Cinemagraphs are a mix between looping videos and still images. They appear with extra luminosity and one or more moving areas to them. The looping videos, used to render cinemagraphs are only few seconds long. Long videos cannot be used. This again shows the importance of short videos.

Multimedia PDF may be new but it does something that’s least expected from it – It spices up an otherwise boring PDF document. Here’s a multimedia PDF with video elements added to it. The video embedded in the post is of short duration, yet the PDF file size is 34MB.

3D animation videos mark a new era in the entertainment industry. Such videos are uniformly short length, largely due to the huge production cost. Unless qualitatively enhanced, a 3D video will be rebuffed by the audiences, and creating high-quality 3D videos requires money.

Simply put, short duration videos benefit coming-of-age multimedia formats. Such content is mostly found on social media and handheld users feel at ease when accessing them. This again points at the nexus between short duration multimedia content, mobile and social media.

Rich media

By rich media most understand averts.

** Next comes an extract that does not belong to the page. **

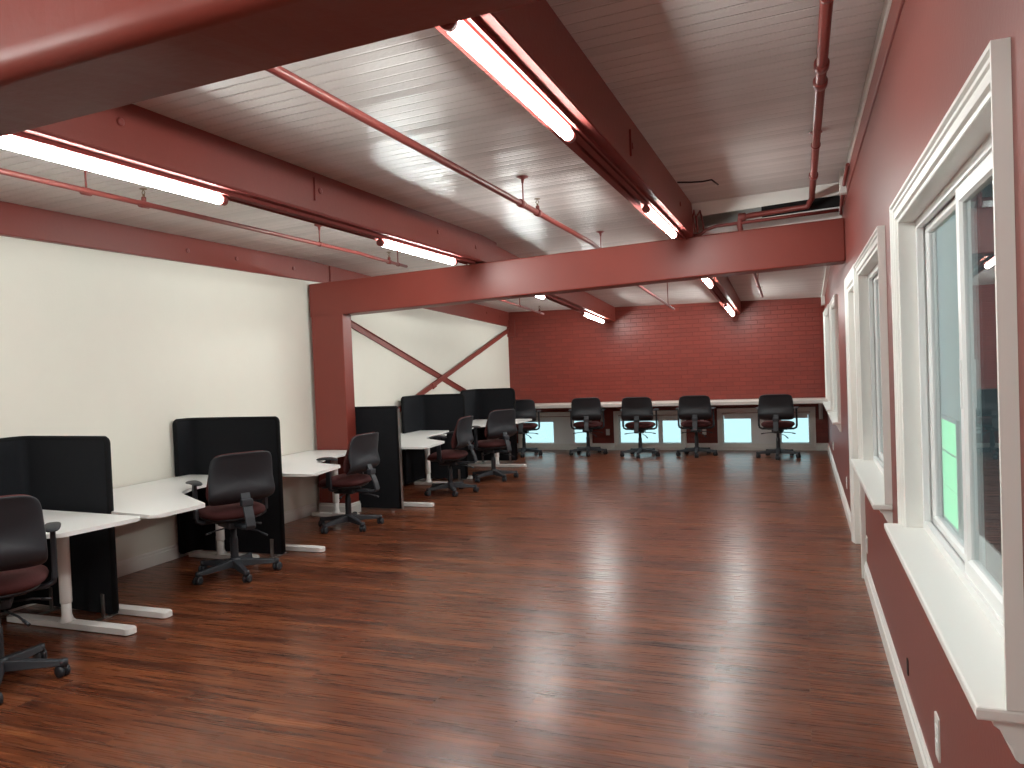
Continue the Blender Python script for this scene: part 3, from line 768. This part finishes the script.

True, rich media has predominantly been used for advertising, but it has an identity of its own and that identity is interactive multimedia content. Digital marketers praise rich media because it’s the most optimized format for running ad campaigns.

Rich media elements, especially videos cannot be long duration. That’s because the optimal place for those videos to occur is at the start of a regular video, just like YouTube advertising. Streaming videos used for banner ads (extremely rare) are also short duration.

Rich media adds a boost to the CTR. See the image below:

Click-through-rates-of-mobile-ads

(Source)

Now as I said, rich media is not confined in advertising, which means it can be used to render organic content that interacts.

Now let’s have a look at the possible video formats with rich media elements:

  1. Voice-over in the background and animated images, hand-drawn sketches, slides or presentation on the screen.
  2. Stop motion animation characters on the screen
  3. A virtual walkthrough or fly-through offering a 360° view of the interior. Augmented reality or holographic display owing to state-of-the-art 3D tools.
  4. A How-To video with moving images or stock or actual photographs.

If rich media removes the “Banner Ad” tag from it and content marketers tinker with the said formats, informative and captivating short videos would be the results.

Conclusion

At the end, I have to add only one thing; new platforms will spring up, maybe a year down the line or maybe tomorrow, allowing customers to rate and review brands using multimedia content.

Brands will also come out of the outdated idea of advertising-based promotion (users have started using AdBlocker already) and embrace visual branding for its obvious benefits.

Short videos and other appealing multimedia content that deliver new information and most importantly, don’t bore viewers will be the game changer then.